The Character is Always Right

It's always difficult to finish my own projects at the beginning of a semester. So much of screenwriting is essentially modeling potential answers. So much modeling is basically throwing mud at the wall and seeing what sticks. I've spent much of the last few weeks convincing sophomores of the value of repeatedly synopsizing a script, or of trying out different conflicting elements within a character. This is largely a process of convincing them of the value of making mistakes and trying again. They are suspicious. They want to know how I intend to grade them on it.

Like most writers, I have a perfectionist screaming inside me most of the time. He's my editor. He's offended by mistakes. He's offended by what doesn't ring true. I'm still learning to stick him in a box while I try out different options. I've learned that my mistakes are usually more productive than that perfectionist A student still looking for a gold star still pacing back and forth in my head.

I just finished the second draft of a script. It's been a nightmare getting the damn thing down in on paper in a respectable fashion. My work, both with students and clients, has been all about making a effectively modeled character move through a well thought out plot. It's been all about those few equations that define different aspects of the story. There's a grand unified theory in there somewhere. You know all your story answer are there. You just know it.

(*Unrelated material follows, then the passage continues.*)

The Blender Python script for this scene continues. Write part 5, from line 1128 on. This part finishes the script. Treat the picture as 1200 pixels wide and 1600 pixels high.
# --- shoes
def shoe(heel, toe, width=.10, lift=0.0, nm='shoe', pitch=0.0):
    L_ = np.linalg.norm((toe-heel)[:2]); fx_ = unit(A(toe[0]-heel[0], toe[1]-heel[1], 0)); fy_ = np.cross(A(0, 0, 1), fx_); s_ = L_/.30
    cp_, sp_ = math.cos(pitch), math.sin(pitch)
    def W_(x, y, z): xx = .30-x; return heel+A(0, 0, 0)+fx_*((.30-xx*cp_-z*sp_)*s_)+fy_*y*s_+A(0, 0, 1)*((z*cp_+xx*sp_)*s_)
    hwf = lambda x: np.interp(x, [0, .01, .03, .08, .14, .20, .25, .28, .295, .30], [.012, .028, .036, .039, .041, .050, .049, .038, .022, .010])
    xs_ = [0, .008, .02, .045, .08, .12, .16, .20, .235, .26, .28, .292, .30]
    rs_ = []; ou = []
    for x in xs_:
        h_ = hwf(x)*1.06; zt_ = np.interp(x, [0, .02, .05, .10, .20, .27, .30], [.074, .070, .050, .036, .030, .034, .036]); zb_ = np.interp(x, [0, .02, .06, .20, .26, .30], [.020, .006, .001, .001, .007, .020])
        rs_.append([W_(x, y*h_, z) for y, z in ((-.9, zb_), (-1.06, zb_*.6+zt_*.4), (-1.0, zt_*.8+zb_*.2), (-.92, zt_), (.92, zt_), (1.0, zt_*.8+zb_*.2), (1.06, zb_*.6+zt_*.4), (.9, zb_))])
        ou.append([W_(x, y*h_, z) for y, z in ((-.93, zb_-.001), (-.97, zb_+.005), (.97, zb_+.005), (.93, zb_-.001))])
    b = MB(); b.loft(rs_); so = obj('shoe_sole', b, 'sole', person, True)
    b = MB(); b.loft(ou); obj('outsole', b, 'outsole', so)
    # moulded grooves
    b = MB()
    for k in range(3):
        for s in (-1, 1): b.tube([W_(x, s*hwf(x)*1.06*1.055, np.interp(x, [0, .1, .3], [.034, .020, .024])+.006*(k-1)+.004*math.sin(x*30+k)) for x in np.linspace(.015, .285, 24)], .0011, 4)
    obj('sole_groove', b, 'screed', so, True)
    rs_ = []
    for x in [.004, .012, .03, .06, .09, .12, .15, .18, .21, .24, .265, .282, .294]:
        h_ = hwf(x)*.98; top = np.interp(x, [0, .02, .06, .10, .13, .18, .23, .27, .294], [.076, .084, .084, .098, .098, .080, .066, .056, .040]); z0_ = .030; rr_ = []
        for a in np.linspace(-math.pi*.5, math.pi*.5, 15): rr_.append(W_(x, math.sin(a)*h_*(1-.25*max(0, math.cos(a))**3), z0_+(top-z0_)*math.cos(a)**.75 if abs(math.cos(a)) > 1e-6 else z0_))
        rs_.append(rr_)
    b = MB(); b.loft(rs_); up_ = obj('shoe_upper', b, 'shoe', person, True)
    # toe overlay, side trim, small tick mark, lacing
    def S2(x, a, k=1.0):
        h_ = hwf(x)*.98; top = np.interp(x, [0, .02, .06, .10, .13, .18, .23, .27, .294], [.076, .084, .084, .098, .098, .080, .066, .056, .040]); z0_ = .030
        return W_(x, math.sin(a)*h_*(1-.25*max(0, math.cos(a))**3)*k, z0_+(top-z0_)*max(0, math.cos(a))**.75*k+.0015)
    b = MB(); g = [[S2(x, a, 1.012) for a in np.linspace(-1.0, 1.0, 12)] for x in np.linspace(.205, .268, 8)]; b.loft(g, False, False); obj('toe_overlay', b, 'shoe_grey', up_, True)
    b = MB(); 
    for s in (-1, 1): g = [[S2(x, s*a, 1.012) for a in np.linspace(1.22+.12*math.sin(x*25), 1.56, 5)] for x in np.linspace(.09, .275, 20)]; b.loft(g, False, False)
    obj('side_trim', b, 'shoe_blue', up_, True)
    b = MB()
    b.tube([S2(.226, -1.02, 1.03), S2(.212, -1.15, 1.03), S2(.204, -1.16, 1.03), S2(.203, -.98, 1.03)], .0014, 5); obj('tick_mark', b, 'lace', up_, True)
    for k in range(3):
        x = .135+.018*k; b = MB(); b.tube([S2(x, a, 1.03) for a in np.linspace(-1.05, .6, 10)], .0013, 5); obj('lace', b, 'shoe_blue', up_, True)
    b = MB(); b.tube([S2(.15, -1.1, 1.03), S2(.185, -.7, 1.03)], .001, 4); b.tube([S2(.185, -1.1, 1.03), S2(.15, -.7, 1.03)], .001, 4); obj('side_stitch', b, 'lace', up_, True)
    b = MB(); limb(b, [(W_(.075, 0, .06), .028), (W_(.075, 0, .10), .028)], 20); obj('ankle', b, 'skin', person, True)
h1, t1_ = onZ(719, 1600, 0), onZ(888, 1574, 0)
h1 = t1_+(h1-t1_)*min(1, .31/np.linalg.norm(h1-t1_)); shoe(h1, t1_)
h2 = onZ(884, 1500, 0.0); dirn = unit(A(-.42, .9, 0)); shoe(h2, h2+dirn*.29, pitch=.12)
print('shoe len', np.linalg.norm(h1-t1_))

And then you sit down to write.

I'd realized that building the perfectly structured screenplay had become more an impediment than an aid. I let go. I let myself be wrong one more time. I let my main character drag me, scene by scene, wherever he wanted to go. He tracked mud all over the carpet, and missed a couple appointments on the way. But he got to the climax, and he covered a lot more distance doing it. The midpoint got deeper, the high points higher, the low points more desolate and flecked with...comedy. It all felt more real. I had that model imprinted on my brain. I'd tried out dozens of ideas for each plot point. They varied wildly, but all had a certain aspect that made them structural. When I let the main character loose, he seemed to understand it all a bit better, more intuitively than I did. That was humbling.

I've been thinking a lot about this experience. It's not the first time I've had it, but it feels new each time. I'd all but decided I must have imprinted the story part of my brain with a kind of ingrained path that the main character just naturally followed.

But I'm of a different opinion now. This structure that we try so hard to impart is... already there. We see the world in stories. We understand each step we take as set up-conflict-resolution. We see the world that way. My character is no exception. We don't have to think about three-act structure. We think in three-act structure. We model, make mistakes, and learn something on the other end. It's not that the theory's wrong. It's thinking we control the process just by knowing a little bit about it.